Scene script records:
## START

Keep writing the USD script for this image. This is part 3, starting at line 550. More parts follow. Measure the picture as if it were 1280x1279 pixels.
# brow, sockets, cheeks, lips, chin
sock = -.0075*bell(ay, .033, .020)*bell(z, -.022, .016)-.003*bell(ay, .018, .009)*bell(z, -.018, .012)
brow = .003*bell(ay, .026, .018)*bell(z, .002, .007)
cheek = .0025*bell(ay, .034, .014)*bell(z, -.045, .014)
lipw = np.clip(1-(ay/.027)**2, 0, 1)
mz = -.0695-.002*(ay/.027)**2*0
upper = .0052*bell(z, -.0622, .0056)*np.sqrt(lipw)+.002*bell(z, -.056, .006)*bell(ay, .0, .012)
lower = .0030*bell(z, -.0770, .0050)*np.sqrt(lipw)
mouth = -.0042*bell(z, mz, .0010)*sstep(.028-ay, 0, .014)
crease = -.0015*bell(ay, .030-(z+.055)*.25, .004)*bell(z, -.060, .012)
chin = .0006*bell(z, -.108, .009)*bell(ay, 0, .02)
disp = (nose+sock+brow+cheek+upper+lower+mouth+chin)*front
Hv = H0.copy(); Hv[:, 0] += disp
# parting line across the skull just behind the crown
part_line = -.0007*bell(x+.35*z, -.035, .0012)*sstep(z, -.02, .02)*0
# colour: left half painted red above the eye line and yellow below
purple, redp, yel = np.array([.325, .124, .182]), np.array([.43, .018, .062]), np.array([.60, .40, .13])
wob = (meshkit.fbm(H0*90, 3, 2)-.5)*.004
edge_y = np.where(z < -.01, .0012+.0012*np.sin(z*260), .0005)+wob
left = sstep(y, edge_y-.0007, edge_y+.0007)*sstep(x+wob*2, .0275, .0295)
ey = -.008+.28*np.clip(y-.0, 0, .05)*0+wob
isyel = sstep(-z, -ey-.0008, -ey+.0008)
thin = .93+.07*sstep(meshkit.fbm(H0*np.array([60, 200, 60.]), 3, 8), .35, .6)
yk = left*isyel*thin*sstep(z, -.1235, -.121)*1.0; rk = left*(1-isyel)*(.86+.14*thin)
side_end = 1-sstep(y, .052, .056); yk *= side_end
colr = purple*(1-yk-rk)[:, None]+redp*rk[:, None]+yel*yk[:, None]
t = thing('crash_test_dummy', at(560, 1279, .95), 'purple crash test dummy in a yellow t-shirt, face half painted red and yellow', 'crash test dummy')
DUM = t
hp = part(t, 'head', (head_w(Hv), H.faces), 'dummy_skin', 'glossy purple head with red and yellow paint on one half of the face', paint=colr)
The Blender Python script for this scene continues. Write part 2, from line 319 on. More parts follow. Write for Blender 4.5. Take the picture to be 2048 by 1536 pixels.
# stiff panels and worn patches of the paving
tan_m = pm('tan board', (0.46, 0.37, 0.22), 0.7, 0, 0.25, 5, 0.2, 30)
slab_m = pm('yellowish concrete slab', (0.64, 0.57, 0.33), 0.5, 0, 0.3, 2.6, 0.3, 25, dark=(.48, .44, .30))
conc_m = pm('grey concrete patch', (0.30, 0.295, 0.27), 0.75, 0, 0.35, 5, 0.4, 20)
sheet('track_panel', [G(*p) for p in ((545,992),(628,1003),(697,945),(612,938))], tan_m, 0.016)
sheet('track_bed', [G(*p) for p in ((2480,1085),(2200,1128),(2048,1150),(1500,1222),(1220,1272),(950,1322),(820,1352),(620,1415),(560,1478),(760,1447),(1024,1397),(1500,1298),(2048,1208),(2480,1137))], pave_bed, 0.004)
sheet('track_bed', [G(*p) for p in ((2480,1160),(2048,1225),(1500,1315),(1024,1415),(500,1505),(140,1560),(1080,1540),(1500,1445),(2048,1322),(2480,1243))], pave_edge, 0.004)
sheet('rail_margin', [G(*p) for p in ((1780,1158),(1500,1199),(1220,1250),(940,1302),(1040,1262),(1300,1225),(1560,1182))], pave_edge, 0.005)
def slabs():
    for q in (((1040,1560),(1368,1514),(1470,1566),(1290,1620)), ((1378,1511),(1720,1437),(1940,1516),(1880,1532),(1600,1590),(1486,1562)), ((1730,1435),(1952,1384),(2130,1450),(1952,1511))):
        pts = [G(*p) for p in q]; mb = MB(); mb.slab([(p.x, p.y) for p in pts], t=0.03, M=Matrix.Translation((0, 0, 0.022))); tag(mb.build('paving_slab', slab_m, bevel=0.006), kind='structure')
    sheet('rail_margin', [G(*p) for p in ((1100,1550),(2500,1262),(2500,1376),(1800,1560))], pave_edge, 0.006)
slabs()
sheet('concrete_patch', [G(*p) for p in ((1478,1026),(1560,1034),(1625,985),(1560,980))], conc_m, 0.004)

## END

▸ **Problem description**
Set down all of the data above, word for word.

▸ **Correct output**
Keep writing the USD script for this image. This is part 3, starting at line 550. More parts follow. Measure the picture as if it were 1280x1279 pixels.
# brow, sockets, cheeks, lips, chin
sock = -.0075*bell(ay, .033, .020)*bell(z, -.022, .016)-.003*bell(ay, .018, .009)*bell(z, -.018, .012)
brow = .003*bell(ay, .026, .018)*bell(z, .002, .007)
cheek = .0025*bell(ay, .034, .014)*bell(z, -.045, .014)
lipw = np.clip(1-(ay/.027)**2, 0, 1)
mz = -.0695-.002*(ay/.027)**2*0
upper = .0052*bell(z, -.0622, .0056)*np.sqrt(lipw)+.002*bell(z, -.056, .006)*bell(ay, .0, .012)
lower = .0030*bell(z, -.0770, .0050)*np.sqrt(lipw)
mouth = -.0042*bell(z, mz, .0010)*sstep(.028-ay, 0, .014)
crease = -.0015*bell(ay, .030-(z+.055)*.25, .004)*bell(z, -.060, .012)
chin = .0006*bell(z, -.108, .009)*bell(ay, 0, .02)
disp = (nose+sock+brow+cheek+upper+lower+mouth+chin)*front
Hv = H0.copy(); Hv[:, 0] += disp
# parting line across the skull just behind the crown
part_line = -.0007*bell(x+.35*z, -.035, .0012)*sstep(z, -.02, .02)*0
# colour: left half painted red above the eye line and yellow below
purple, redp, yel = np.array([.325, .124, .182]), np.array([.43, .018, .062]), np.array([.60, .40, .13])
wob = (meshkit.fbm(H0*90, 3, 2)-.5)*.004
edge_y = np.where(z < -.01, .0012+.0012*np.sin(z*260), .0005)+wob
left = sstep(y, edge_y-.0007, edge_y+.0007)*sstep(x+wob*2, .0275, .0295)
ey = -.008+.28*np.clip(y-.0, 0, .05)*0+wob
isyel = sstep(-z, -ey-.0008, -ey+.0008)
thin = .93+.07*sstep(meshkit.fbm(H0*np.array([60, 200, 60.]), 3, 8), .35, .6)
yk = left*isyel*thin*sstep(z, -.1235, -.121)*1.0; rk = left*(1-isyel)*(.86+.14*thin)
side_end = 1-sstep(y, .052, .056); yk *= side_end
colr = purple*(1-yk-rk)[:, None]+redp*rk[:, None]+yel*yk[:, None]
t = thing('crash_test_dummy', at(560, 1279, .95), 'purple crash test dummy in a yellow t-shirt, face half painted red and yellow', 'crash test dummy')
DUM = t
hp = part(t, 'head', (head_w(Hv), H.faces), 'dummy_skin', 'glossy purple head with red and yellow paint on one half of the face', paint=colr)
The Blender Python script for this scene continues. Write part 2, from line 319 on. More parts follow. Write for Blender 4.5. Take the picture to be 2048 by 1536 pixels.
# stiff panels and worn patches of the paving
tan_m = pm('tan board', (0.46, 0.37, 0.22), 0.7, 0, 0.25, 5, 0.2, 30)
slab_m = pm('yellowish concrete slab', (0.64, 0.57, 0.33), 0.5, 0, 0.3, 2.6, 0.3, 25, dark=(.48, .44, .30))
conc_m = pm('grey concrete patch', (0.30, 0.295, 0.27), 0.75, 0, 0.35, 5, 0.4, 20)
sheet('track_panel', [G(*p) for p in ((545,992),(628,1003),(697,945),(612,938))], tan_m, 0.016)
sheet('track_bed', [G(*p) for p in ((2480,1085),(2200,1128),(2048,1150),(1500,1222),(1220,1272),(950,1322),(820,1352),(620,1415),(560,1478),(760,1447),(1024,1397),(1500,1298),(2048,1208),(2480,1137))], pave_bed, 0.004)
sheet('track_bed', [G(*p) for p in ((2480,1160),(2048,1225),(1500,1315),(1024,1415),(500,1505),(140,1560),(1080,1540),(1500,1445),(2048,1322),(2480,1243))], pave_edge, 0.004)
sheet('rail_margin', [G(*p) for p in ((1780,1158),(1500,1199),(1220,1250),(940,1302),(1040,1262),(1300,1225),(1560,1182))], pave_edge, 0.005)
def slabs():
    for q in (((1040,1560),(1368,1514),(1470,1566),(1290,1620)), ((1378,1511),(1720,1437),(1940,1516),(1880,1532),(1600,1590),(1486,1562)), ((1730,1435),(1952,1384),(2130,1450),(1952,1511))):
        pts = [G(*p) for p in q]; mb = MB(); mb.slab([(p.x, p.y) for p in pts], t=0.03, M=Matrix.Translation((0, 0, 0.022))); tag(mb.build('paving_slab', slab_m, bevel=0.006), kind='structure')
    sheet('rail_margin', [G(*p) for p in ((1100,1550),(2500,1262),(2500,1376),(1800,1560))], pave_edge, 0.006)
slabs()
sheet('concrete_patch', [G(*p) for p in ((1478,1026),(1560,1034),(1625,985),(1560,980))], conc_m, 0.004)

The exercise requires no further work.